-- GIVEN EXERCISE --
Identify all lines in the listing that include the word "from", and copy them out.

-- RECORD EXTRACTS --
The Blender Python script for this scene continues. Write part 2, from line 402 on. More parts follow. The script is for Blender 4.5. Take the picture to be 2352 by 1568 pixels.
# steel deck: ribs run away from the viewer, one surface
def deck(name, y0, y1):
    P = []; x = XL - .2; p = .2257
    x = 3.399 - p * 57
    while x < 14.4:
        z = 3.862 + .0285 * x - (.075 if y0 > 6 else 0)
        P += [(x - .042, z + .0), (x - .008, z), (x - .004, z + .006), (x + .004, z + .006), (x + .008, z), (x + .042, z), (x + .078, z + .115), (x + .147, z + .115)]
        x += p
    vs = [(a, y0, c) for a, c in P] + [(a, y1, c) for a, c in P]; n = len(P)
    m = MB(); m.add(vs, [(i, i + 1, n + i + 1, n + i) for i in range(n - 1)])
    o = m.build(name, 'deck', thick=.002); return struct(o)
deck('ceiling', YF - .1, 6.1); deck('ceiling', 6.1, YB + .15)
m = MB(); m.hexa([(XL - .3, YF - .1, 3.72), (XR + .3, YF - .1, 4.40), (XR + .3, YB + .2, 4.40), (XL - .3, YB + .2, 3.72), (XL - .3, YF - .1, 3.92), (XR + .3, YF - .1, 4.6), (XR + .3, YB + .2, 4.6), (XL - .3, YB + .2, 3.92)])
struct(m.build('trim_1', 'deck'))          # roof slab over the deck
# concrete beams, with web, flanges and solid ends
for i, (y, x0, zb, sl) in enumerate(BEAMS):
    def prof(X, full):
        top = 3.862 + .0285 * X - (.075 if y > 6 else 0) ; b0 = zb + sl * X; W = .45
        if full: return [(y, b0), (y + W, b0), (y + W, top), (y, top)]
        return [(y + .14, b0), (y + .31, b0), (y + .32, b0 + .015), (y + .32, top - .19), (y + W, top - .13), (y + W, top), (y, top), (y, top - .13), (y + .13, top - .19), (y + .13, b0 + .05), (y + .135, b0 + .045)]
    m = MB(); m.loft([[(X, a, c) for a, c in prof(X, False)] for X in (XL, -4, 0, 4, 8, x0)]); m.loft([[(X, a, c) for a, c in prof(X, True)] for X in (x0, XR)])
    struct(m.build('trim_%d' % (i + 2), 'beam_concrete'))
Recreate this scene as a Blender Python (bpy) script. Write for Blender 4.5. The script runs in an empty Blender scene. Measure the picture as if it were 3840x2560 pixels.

-- COMPLETED EXERCISE --
The Blender Python script for this scene continues. Write part 2, from line 402 on. More parts follow. The script is for Blender 4.5. Take the picture to be 2352 by 1568 pixels.
# steel deck: ribs run away from the viewer, one surface